*Goal*. Reproduce all entries precisely, down to the last character.

--- start of Listing ---

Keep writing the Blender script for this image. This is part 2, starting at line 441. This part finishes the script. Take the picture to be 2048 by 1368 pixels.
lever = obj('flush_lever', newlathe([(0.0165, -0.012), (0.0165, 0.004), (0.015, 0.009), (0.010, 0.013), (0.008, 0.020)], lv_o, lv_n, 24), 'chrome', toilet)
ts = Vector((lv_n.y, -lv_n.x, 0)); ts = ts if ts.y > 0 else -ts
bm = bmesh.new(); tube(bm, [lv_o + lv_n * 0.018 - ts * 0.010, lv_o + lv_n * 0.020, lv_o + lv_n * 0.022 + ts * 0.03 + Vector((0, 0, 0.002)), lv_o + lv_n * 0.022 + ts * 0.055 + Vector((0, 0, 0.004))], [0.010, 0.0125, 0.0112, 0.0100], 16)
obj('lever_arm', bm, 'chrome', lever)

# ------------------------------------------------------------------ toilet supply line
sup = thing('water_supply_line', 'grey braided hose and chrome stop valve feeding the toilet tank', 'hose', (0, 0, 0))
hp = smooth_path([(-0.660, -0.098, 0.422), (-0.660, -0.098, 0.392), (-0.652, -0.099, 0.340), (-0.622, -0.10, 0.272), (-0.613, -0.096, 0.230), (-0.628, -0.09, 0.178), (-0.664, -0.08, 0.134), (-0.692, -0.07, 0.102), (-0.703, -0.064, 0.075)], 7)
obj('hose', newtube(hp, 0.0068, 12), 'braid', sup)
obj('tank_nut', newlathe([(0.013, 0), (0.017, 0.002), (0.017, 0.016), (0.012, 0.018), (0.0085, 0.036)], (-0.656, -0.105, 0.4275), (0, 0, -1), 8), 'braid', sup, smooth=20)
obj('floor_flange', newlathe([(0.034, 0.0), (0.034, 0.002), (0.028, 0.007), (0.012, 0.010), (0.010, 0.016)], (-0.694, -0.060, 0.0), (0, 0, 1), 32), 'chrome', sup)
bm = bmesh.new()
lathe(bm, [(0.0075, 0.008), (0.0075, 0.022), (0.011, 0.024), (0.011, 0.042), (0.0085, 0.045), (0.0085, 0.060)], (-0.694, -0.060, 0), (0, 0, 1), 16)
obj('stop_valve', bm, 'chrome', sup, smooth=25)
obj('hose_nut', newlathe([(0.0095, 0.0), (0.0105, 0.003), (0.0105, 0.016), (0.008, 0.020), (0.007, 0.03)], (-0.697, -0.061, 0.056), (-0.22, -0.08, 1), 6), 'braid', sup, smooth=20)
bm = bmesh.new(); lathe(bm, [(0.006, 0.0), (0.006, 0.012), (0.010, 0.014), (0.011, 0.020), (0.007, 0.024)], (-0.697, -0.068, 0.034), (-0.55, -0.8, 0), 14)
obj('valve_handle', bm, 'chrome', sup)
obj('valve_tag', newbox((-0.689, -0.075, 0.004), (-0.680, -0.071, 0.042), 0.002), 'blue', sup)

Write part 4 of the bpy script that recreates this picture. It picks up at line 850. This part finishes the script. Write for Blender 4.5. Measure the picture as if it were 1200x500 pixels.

--- end of Listing ---

*Output for this exercise*.
Keep writing the Blender script for this image. This is part 2, starting at line 441. This part finishes the script. Take the picture to be 2048 by 1368 pixels.
lever = obj('flush_lever', newlathe([(0.0165, -0.012), (0.0165, 0.004), (0.015, 0.009), (0.010, 0.013), (0.008, 0.020)], lv_o, lv_n, 24), 'chrome', toilet)
ts = Vector((lv_n.y, -lv_n.x, 0)); ts = ts if ts.y > 0 else -ts
bm = bmesh.new(); tube(bm, [lv_o + lv_n * 0.018 - ts * 0.010, lv_o + lv_n * 0.020, lv_o + lv_n * 0.022 + ts * 0.03 + Vector((0, 0, 0.002)), lv_o + lv_n * 0.022 + ts * 0.055 + Vector((0, 0, 0.004))], [0.010, 0.0125, 0.0112, 0.0100], 16)
obj('lever_arm', bm, 'chrome', lever)

# ------------------------------------------------------------------ toilet supply line
sup = thing('water_supply_line', 'grey braided hose and chrome stop valve feeding the toilet tank', 'hose', (0, 0, 0))
hp = smooth_path([(-0.660, -0.098, 0.422), (-0.660, -0.098, 0.392), (-0.652, -0.099, 0.340), (-0.622, -0.10, 0.272), (-0.613, -0.096, 0.230), (-0.628, -0.09, 0.178), (-0.664, -0.08, 0.134), (-0.692, -0.07, 0.102), (-0.703, -0.064, 0.075)], 7)
obj('hose', newtube(hp, 0.0068, 12), 'braid', sup)
obj('tank_nut', newlathe([(0.013, 0), (0.017, 0.002), (0.017, 0.016), (0.012, 0.018), (0.0085, 0.036)], (-0.656, -0.105, 0.4275), (0, 0, -1), 8), 'braid', sup, smooth=20)
obj('floor_flange', newlathe([(0.034, 0.0), (0.034, 0.002), (0.028, 0.007), (0.012, 0.010), (0.010, 0.016)], (-0.694, -0.060, 0.0), (0, 0, 1), 32), 'chrome', sup)
bm = bmesh.new()
lathe(bm, [(0.0075, 0.008), (0.0075, 0.022), (0.011, 0.024), (0.011, 0.042), (0.0085, 0.045), (0.0085, 0.060)], (-0.694, -0.060, 0), (0, 0, 1), 16)
obj('stop_valve', bm, 'chrome', sup, smooth=25)
obj('hose_nut', newlathe([(0.0095, 0.0), (0.0105, 0.003), (0.0105, 0.016), (0.008, 0.020), (0.007, 0.03)], (-0.697, -0.061, 0.056), (-0.22, -0.08, 1), 6), 'braid', sup, smooth=20)
bm = bmesh.new(); lathe(bm, [(0.006, 0.0), (0.006, 0.012), (0.010, 0.014), (0.011, 0.020), (0.007, 0.024)], (-0.697, -0.068, 0.034), (-0.55, -0.8, 0), 14)
obj('valve_handle', bm, 'chrome', sup)
obj('valve_tag', newbox((-0.689, -0.075, 0.004), (-0.680, -0.071, 0.042), 0.002), 'blue', sup)

Write part 4 of the bpy script that recreates this picture. It picks up at line 850. This part finishes the script. Write for Blender 4.5. Measure the picture as if it were 1200x500 pixels.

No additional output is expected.